What is crypto? Crypto means ‘hidden’, and it’s meant ‘hidden’ since before the Greek alphabet was written, but don’t let that stop you from arguing. For this week’s Hack Chat, we’re going to be talking all about cryptography, a medium of exchange for secrets. If you need confidentiality, integrity, or authenticity, you need cryptography.
Our guest for this week’s Hack Chat will be none other than Nick Sayer. Nick is a frequent attendee of the Hackaday meetups and he’s been building gadgets and gizmos and selling them on Tindie for years now. He’s given talks on design for manufacturing. This year, he designed and developed the Orthrus, an appliance that creates a cryptographically secured USB volume from two microSD cards. Basically, it’s like the Captain Planet team, only instead of rings, you need all the SD cards, and instead of Captain Planet, you summon your data.
For this week’s Hack Chat, we’re going to sit down with and talk about all things cryptography, including understanding what you need, what you don’t, and picking the correct tools. Items of interest will include:
- When cryptography is needed
- Cryptography tools
- The best practices for cryptography
You are, of course, encouraged to add your own questions to the discussion. You can do that by leaving a comment on the Cryptography Hack Chat and we’ll put that in the queue for the Hack Chat discussion.

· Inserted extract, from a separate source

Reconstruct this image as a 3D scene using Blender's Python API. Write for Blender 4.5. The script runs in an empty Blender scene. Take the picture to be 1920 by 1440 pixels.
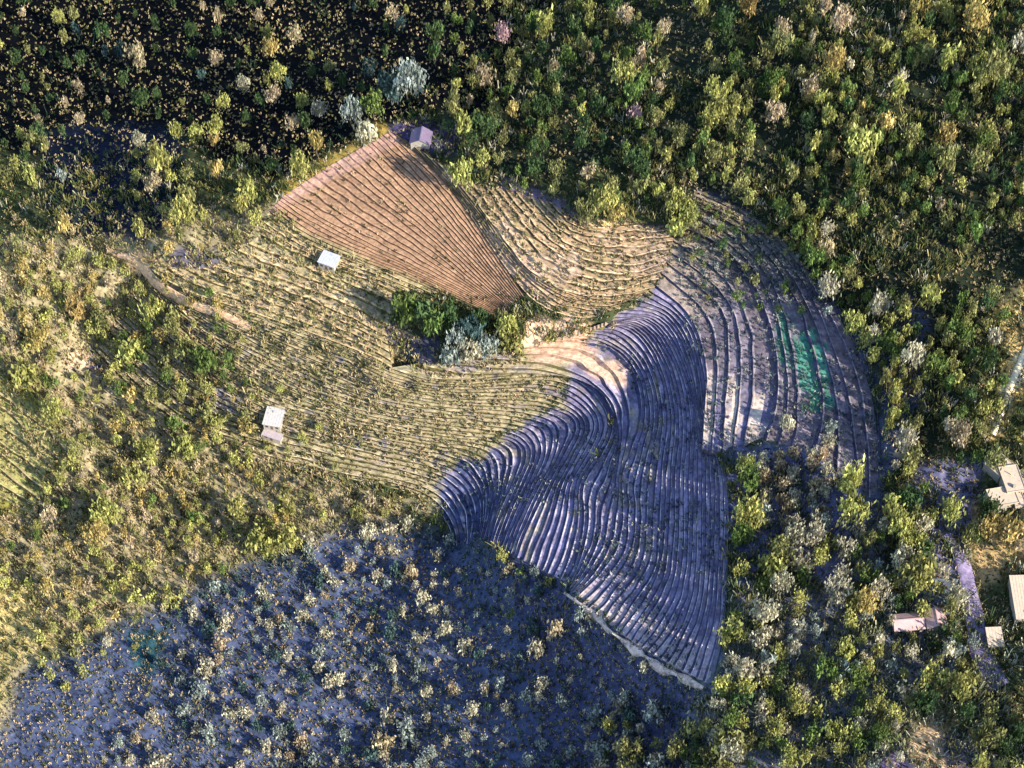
import bpy, math, random
import numpy as np
from mathutils import Vector

# ------------------------------------------------------------------ camera, sky, sun, exposure
SC = bpy.context.scene
COL = SC.collection
PITCH = math.radians(55); DIST = 800.0; CZ = 40.0; PXM = 5.0       # 5 photo pixels per metre at the aim point
cam_d = bpy.data.cameras.new('camera')
cam_d.sensor_width = 36; cam_d.lens = 36 * DIST / (1920 / PXM)
cam_d.clip_start = 1; cam_d.clip_end = 20000
cam = bpy.data.objects.new('camera', cam_d); COL.objects.link(cam)
cp, sp = math.cos(PITCH), math.sin(PITCH)
CAM = np.array([0, -DIST * cp, DIST * sp + CZ])
cam.location = CAM; cam.rotation_euler = (math.pi / 2 - PITCH, 0, 0)
SC.camera = cam

SUN_H = np.array([0.80, -0.60]); SUN_EL = math.radians(31)
w = bpy.data.worlds.new('World'); SC.world = w; w.use_nodes = True
nt = w.node_tree
sky = nt.nodes.new('ShaderNodeTexSky'); sky.sky_type = 'NISHITA'; sky.sun_disc = False
sky.sun_elevation = SUN_EL; sky.sun_rotation = math.atan2(SUN_H[0], SUN_H[1])
sky.altitude = 1200
nt.links.new(sky.outputs[0], nt.nodes['Background'].inputs[0])
nt.nodes['Background'].inputs[1].default_value = 0.15
sd = bpy.data.lights.new('sun', 'SUN'); sd.energy = 4.4; sd.angle = math.radians(0.5); sd.color = (1.0, 0.90, 0.74)
so = bpy.data.objects.new('sun', sd); COL.objects.link(so)
sdir = Vector((SUN_H[0] * math.cos(SUN_EL), SUN_H[1] * math.cos(SUN_EL), math.sin(SUN_EL)))
so.rotation_euler = sdir.to_track_quat('Z', 'Y').to_euler(); so.location = (300, -300, 400)
SC.view_settings.view_transform = 'Standard'; SC.view_settings.look = 'None'
SC.view_settings.gamma = 1; SC.view_settings.exposure = 1.4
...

Our Hack Chats are live community events on the Hackaday.io Hack Chat group messaging. This week we’ll be sitting down on Friday, November 16th, at noon, Pacific time. If time zones got you down, we have a handy time zone converter.
Click that speech bubble to the right, and you’ll be taken directly to the Hack Chat group on Hackaday.io.
You don’t have to wait until Friday; join whenever you want and you can see what the community is talking about.
” If you need confidentiality, integrity, or authenticity, you need cryptography.”
Hashing comes to mind.
Hashing in and of itself doesn’t validate authenticity, because you have no particular guarantee that someone didn’t also alter the hash.
Hashing is, however, the basis for HMAC, which can guarantee authenticity because no one can replace the MAC without knowing the “key” (effectively the shared secret that is added to the hash to make it an HMAC).
Hashing is a one-way algorithm. Encryption is a two-way algorithm. One-way algorithms are useful for authentication, while Two-way algorithms are useful for communication. Film at 11…
I like to say, “you can’t turn guacamole back into avocados.”
Well, unless you rot it down to fertilise your avacado plant ;)
simple, show me a arduino or digispark encrypted disk
one folder for writing one for receiving
This is doable, though it would be quite slow. The first iterations of Orthrus were done with SPI SD card I/O and Arduino-class controllers. It worked, but was too slow for the intended use case.
Looks neat. What are some example use cases for this?
Use cases for cryptography? I’m not sure I understand the question.
Oh, did you mean use cases for Orthrus?
I actually designed it specifically for my day job.
There’s a bunch of discussion about this in the comments of the Hackaday article that was written about it when it was up for the Hackaday prize: https://hackaday.com/2017/05/08/hackaday-prize-entry-secure-storage-on-sd-cards/
It’s so refreshing to see “crypto” being used properly these days. I think everyone with computing, mathematics, or linguistics expertise has given their cringing muscles a helluva workout over the last few years.
To be fair, cryptography underlies things like blockchain. You couldn’t have BC without asymmetric cryptographic systems (at least, not in any way comparable to what people usually mean).
But, yeah, words have meanings.
@nsayer: One of the best quotes about crypto I’ve ever heard:
Cryptography is a machine that turns the privacy problem into a key management/distribution problem.
(Overheard during a talk on Threema, a private messaging platform, and probably misquoted…but you get the point.)
Well, PKI has been a revolution in key management, but the downside is that it has just reduced the problem to correctly deciding where to delegate trust (as opposed to having to solve the trust question with *every* key).
Overriding everything is the overarching problem at the heart of all security: correct threat modeling.
You don’t have to outrun the bear. You just have to outrun one person who is also running from the bear.